Relevance or Timeliness? The Real-Time Search Dilemma
What is your priority when you are searching for information on the web? Quality or authority? Relevance or timeliness? Or all of the above?
At any moment, thousands of messages pass through social networks. Every second, new articles are produced. When you do an internet search, you want real time, updated content that takes into account all the recent developments

Until a few years ago, internet search was carried out by visiting a page, clicking on a link - usually a newspaper or a content aggregator website - and then visiting another page. Before crawling became the main information aggregation technique, search engines focused on building directories and portal-like spaces, carrying out an assessment of quality in the process.
Launched in 1994, Yahoo holds the position as the web's oldest "directory" based on a traditional library model, where human editors organized web sites into categories. In 2002, Yahoo made the shift to crawler-based listings.

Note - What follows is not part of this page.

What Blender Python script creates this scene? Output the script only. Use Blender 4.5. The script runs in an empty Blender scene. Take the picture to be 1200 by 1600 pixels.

Altavista started off as a search engine, and at the end of the nineties changed its main business model into that of a portal site. This model, however, didn’t stay relevant for very long and quickly lost ground against powerful real time crawling algorithms like Google’s.
Now search engines are releasing features that provide regular search results combined with a dynamic stream of real-time content from across the web: the online stream of info nuggets - tweets, facebook updates etc - released through social networks. A typical Google or Bing or Yahoo search will therefore be able to include info nuggets straight from social networking websites.
There are already a few search engines exclusively dedicated to real time search and analysis across social medias (try, for example, a search on socialmention.com.)
Real time data can be presumed to be timely, but how do you assess its relevance? The amount of real time data that is available is increasingly growing with the proliferation of mobile applications for real time updating, and accessing data directly from these sources has been compared to drinking directly from a fire hose.